I still don’t know if the audience is meant to leave this mindgames movie believing that the Rembrandt is a fake. But I do know (spoiler alert?) that almost nothing said by anyone in this intricately clever movie, least of all by the resourceful conman played by Christian Bale, can be taken at face value.
It still seems to me, as it did when I had seen only the trailer, that the museum needs to provide wall text assuring visitors of the painting’s authenticity, to correct any mistaken impressions left by its high-profile public exposure. But in Worcester’s new, unorthodox installation, dubbed [remastered], there are no wall labels at all for the 16th- to 18th-century old masters in the permanent collection galleries.
Elefterion indicated to me that there were no plans to confirm the Rembrandt’s authenticity via text in the gallery: “We are not worried that anyone will perceive the painting as anything but authentic,” she said.

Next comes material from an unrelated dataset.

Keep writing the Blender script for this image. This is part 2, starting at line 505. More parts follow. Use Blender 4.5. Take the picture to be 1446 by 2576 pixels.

As reported in Judith Dobrzynski‘s recent Wall Street Journal review, “people are complaining about the lack of labels” in the new permanent-collection installation. Nevertheless, she wrote, director Matthias Waschek is “not sure he’ll bring them back.”
For now, you’ll need to go to the museum’s website to learn more about “St. Bartholomew.” The homepage features an image from the in-gallery filming, which occurred last April. Clicking that image takes you to a page devoted to “Saint Bartholomew.” It includes commentary from James Welu, the museum’s former director, who calls the Rembrandt “a favorite among museum visitors.”
Anthony Amore, director of security at the famously compromised Isabella Stewart Gardner Museum, writes about “Saint Bartholomew’s” real-life contact with criminals: It was among four works stolen in 1972 from the Worcester Art Museum.
Not all visitors to the museum will take the time to supplement their on-site visits with virtual visits, to learn more about this and the other unexplicated paintings in the new installation. The Rembrandt that now has no wall label used to have this label:
The style and technique of the execution serve to date this painting at about 1633. At that time Rembrandt was employing the warm color harmonies and rich textural variations seen here. The agitated expression of the saint is also characteristic of this period when Rembrandt was particularly interested in capturing intense emotions in his subjects.
Saint Bartholomew is shown holding the instrument of his martyrdom, a knife, and looking forward to his grisly fate with a troubled, fearful expression. In two later representations of the same saint, painted by Rembrandt in 1657 and 1661, these violent emotions have disappeared, and Bartholomew is shown calmer, more secure in his faith, and with the profound psychological penetration characteristic of Rembrandt’s later works.
Rembrandt was born at Leiden but lived and worked in Amsterdam after 1631 or 1632. Unlike most of his Dutch contemporaries, he was not a specialist but worked in virtually every category of painting and in the etching medium as well. In each of these fields he created works that rank with the most impressive in Western art.
I think this (or something like it) would be edifying, even if the museum didn’t need to counter disinformation disseminated by a bracingly cynical, satirical film that ends (second spoiler alert) with Bale’s larcenous character going legit (maybe) as (what else?) an art dealer.